Avec tout ça j’allais presque oublier Archie Bronson Outfit. Il faut dire que la prestation, pour agréable qu’elle fût, n’a pas été à la hauteur des espérances. Dès le départ, le génial Cherry Lips s’est vu gâcher par un détestable son de micro qui nous priva des cris chevrotants de Sam Windett, pourtant si primordiaux ! Le problème fut peu à peu réglé au fil des chefs d’oeuvre de Derdang Derdang, de Kink à Dart For My Sweetheart en passant par Dead Funny, Jab Jab ou How I Sang Dang, mais ces morceaux parfaits furent hélas expédiés fugitivement sans une seule modification par rapport aux versions studio, ni un seul mot pour le public. Car les Archie Bronson Outfit n’ont pas seulement un look d’amiches avec leur barbe et leur cheveux ras, il semble également que ces trois hommes aient prononcé un voeu de silence. Pour ceux qui l’ignoreraient, les amiches, ce sympathique peuple de culs-bénis que l’on aperçoit dans le film Witness avec Harrison Ford, ont fait profession de foi de vivre en dehors de la modernité, dans l’austérité la plus totale. Guitares électriques mises à part, on jurerait que les Archie Bronson Outfit ont fait le même serment.

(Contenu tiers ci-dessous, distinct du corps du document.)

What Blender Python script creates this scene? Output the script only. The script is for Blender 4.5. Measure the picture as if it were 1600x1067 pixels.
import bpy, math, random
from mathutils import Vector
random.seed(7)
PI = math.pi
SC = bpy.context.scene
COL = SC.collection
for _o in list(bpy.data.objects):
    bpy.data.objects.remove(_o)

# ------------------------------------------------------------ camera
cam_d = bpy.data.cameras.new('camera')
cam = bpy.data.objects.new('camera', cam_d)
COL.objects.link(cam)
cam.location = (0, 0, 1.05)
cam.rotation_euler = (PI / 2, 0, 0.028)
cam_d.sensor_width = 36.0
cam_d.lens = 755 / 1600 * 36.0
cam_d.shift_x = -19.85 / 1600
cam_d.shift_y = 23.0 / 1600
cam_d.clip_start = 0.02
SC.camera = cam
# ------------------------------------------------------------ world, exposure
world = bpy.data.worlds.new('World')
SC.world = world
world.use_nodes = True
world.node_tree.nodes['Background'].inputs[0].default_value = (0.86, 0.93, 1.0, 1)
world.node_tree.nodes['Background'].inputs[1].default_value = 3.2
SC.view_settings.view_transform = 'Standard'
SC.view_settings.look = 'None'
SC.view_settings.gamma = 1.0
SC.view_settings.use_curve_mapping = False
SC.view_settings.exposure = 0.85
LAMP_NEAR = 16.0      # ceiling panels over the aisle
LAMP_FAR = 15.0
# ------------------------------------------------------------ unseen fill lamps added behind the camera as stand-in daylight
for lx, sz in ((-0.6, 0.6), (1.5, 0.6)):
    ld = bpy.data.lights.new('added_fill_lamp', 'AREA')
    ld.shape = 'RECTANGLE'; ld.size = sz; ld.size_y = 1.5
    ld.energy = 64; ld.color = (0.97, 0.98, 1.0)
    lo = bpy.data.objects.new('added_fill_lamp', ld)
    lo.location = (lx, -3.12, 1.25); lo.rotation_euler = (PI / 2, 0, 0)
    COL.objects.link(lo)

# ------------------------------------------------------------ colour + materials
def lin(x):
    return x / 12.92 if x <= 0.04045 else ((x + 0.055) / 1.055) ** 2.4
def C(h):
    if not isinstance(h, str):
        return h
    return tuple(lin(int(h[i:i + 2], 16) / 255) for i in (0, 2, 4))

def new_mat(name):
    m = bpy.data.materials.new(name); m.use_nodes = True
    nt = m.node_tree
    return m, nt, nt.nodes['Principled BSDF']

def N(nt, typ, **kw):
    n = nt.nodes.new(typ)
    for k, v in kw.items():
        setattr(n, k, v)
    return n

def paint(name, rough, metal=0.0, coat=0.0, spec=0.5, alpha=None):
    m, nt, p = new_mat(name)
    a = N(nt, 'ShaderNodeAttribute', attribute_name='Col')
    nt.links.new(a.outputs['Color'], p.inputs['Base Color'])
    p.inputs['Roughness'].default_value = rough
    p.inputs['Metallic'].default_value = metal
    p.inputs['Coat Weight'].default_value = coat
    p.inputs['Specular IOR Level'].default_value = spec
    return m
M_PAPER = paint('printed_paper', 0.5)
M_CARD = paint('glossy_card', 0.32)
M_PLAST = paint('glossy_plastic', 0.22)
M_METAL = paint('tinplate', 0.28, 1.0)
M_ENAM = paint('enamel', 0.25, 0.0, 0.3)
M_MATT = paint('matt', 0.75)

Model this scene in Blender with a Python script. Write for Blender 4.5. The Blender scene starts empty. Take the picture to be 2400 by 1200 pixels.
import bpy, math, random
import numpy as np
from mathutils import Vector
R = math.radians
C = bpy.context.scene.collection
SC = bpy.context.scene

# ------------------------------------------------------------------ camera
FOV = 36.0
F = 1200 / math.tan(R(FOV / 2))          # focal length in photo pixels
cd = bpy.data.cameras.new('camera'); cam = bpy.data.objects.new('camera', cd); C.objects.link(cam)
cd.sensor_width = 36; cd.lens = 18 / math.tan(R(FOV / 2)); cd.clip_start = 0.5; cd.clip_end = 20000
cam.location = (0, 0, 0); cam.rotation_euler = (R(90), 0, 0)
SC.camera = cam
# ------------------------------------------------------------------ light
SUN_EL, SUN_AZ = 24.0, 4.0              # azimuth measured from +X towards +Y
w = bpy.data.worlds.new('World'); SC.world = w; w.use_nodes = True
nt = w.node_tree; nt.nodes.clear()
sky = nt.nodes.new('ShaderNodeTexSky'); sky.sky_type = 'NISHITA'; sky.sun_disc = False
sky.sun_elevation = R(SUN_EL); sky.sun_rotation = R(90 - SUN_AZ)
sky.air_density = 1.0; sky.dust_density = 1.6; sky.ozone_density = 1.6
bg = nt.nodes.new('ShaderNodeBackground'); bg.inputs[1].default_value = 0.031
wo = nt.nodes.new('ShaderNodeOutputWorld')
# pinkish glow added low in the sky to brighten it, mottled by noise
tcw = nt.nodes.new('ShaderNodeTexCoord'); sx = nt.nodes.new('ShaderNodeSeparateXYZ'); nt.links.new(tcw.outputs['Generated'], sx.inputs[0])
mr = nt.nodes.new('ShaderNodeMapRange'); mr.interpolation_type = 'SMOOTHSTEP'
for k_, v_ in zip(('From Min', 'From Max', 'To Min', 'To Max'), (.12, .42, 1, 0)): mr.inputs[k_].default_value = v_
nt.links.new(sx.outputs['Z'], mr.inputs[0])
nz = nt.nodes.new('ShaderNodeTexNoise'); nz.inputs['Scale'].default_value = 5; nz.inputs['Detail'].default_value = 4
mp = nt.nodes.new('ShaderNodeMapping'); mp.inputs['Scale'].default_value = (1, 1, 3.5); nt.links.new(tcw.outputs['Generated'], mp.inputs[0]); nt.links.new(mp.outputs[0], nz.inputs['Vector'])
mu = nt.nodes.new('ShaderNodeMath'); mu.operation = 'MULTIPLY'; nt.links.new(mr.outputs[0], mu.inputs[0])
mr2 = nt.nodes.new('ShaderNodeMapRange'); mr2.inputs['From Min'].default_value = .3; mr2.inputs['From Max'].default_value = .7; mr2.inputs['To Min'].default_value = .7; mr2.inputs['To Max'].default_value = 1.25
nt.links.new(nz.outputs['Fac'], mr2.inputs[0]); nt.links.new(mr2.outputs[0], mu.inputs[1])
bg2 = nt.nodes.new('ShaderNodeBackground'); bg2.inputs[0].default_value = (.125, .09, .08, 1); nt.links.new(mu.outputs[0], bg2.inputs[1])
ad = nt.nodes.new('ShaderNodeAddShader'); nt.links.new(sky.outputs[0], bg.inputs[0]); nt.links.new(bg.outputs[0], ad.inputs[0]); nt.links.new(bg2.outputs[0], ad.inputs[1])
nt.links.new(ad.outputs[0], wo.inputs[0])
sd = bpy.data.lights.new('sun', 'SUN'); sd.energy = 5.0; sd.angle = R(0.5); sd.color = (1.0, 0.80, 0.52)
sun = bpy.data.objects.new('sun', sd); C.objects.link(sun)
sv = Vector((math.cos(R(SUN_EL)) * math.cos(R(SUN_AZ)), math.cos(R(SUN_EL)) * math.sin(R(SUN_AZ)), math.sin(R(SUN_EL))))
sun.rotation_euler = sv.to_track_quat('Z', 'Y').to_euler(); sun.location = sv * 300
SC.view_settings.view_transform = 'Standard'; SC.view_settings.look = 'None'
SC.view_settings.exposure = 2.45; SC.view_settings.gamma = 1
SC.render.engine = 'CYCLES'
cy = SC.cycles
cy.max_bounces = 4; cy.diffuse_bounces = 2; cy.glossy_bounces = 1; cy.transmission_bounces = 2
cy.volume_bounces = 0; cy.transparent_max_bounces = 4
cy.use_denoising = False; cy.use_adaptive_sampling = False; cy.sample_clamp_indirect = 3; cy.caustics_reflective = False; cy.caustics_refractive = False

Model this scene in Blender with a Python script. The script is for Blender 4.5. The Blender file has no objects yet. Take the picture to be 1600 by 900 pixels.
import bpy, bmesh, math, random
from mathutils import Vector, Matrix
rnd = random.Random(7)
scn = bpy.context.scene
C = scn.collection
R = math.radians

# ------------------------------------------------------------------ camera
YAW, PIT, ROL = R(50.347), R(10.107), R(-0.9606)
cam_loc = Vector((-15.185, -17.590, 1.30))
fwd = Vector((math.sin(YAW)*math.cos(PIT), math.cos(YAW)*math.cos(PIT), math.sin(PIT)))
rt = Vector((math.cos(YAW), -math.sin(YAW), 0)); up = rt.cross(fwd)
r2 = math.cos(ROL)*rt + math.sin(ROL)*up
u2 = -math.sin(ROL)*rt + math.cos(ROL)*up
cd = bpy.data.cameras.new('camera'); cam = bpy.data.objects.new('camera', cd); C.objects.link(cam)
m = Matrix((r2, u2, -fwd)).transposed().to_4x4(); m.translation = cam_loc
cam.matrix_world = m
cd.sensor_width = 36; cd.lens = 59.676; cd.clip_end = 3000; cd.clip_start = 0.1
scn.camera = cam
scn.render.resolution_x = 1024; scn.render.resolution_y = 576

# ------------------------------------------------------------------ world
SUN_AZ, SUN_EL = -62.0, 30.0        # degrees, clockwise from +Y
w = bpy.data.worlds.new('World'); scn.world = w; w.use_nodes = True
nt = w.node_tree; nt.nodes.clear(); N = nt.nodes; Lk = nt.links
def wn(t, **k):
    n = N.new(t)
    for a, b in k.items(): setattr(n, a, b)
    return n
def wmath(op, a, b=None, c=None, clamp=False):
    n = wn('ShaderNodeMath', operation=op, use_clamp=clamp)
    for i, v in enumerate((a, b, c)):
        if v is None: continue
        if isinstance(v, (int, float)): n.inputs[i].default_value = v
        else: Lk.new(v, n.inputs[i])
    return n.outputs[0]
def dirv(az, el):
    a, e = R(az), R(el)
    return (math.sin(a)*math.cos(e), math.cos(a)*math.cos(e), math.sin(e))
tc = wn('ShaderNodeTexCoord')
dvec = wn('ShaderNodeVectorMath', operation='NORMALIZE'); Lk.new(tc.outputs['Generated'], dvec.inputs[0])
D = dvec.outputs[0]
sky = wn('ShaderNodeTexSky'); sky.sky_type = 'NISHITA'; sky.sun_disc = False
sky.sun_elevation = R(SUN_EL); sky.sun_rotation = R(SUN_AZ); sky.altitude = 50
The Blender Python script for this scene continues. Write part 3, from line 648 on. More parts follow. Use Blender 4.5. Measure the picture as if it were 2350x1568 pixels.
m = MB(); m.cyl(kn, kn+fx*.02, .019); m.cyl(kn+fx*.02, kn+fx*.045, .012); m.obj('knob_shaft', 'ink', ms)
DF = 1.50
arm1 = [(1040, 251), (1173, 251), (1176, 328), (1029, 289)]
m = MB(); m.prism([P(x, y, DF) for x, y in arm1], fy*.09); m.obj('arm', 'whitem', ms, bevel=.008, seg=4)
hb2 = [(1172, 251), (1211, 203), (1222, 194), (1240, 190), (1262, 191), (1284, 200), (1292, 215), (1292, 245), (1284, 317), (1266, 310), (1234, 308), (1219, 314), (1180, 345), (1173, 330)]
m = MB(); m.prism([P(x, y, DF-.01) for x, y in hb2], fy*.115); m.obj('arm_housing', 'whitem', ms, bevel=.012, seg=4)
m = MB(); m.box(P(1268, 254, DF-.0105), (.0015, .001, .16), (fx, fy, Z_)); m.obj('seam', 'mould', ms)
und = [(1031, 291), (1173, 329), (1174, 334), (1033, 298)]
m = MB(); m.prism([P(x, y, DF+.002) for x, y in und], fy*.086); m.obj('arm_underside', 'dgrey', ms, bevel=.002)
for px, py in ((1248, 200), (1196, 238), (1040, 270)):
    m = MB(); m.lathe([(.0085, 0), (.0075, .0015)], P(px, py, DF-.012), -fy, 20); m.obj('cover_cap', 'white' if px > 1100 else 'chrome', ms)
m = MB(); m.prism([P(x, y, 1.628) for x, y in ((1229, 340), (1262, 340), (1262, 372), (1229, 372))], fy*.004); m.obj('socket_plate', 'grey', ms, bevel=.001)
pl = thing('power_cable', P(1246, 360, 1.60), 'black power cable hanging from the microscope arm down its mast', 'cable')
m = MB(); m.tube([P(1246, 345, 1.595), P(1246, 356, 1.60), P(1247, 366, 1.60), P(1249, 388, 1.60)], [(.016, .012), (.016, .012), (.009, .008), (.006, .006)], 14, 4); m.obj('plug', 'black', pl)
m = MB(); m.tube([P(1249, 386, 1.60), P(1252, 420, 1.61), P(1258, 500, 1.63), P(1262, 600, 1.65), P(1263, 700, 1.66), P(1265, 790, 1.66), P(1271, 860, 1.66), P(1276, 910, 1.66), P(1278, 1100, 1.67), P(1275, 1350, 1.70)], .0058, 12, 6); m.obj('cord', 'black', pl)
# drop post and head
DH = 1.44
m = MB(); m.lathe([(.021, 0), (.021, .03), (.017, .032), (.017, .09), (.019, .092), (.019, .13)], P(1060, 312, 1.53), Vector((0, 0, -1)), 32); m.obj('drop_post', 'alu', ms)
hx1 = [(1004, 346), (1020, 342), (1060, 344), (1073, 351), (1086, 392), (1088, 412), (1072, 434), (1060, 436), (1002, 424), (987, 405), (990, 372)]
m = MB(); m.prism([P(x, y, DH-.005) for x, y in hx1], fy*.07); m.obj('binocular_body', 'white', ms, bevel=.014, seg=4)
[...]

Heureusement, il y a Arp Cleveland ! Clairement, le batteur éclipse le reste du groupe sur scène. Disposant d’un kit réduit à l’essentiel (cymbales, charleston, caisse claire, toms et grosse caisse), le garçon s’impose avec une énergie et une efficacité remarquables derrière ses fûts. Moins remuant, le bassiste Dor Hobday (alternativement à la guitare) semble toutefois entrer en transe à chaque chanson, les yeux exorbités, la sueur perlant à grosses gouttes de son front, tout en retenue mais comme prêt à imploser. En définitive, et c’est une surprise, seul le chanteur/guitariste Sam Windett déçoit. Sa voix si particulière et son style unique passent soudain presque à la trappe, question d’ingéniérie sonore défaillante ou de mauvais soir, on ne saurait dire. Le plus regrettable reste cette façon peu élégante d’enchaîner les titres à la manière d’ouvriers stakhanovistes, puis cette fin de concert qui vit le groupe filer à l’anglaise, sans prêter la moindre attention aux fans réclamant un second rappel. Espérons que pour se faire pardonner, le trio nous offrira un troisième album épique. En effet, posséder autant de talent et ne pas en faire profiter davantage les autres, voilà qui serait un crime impardonnable.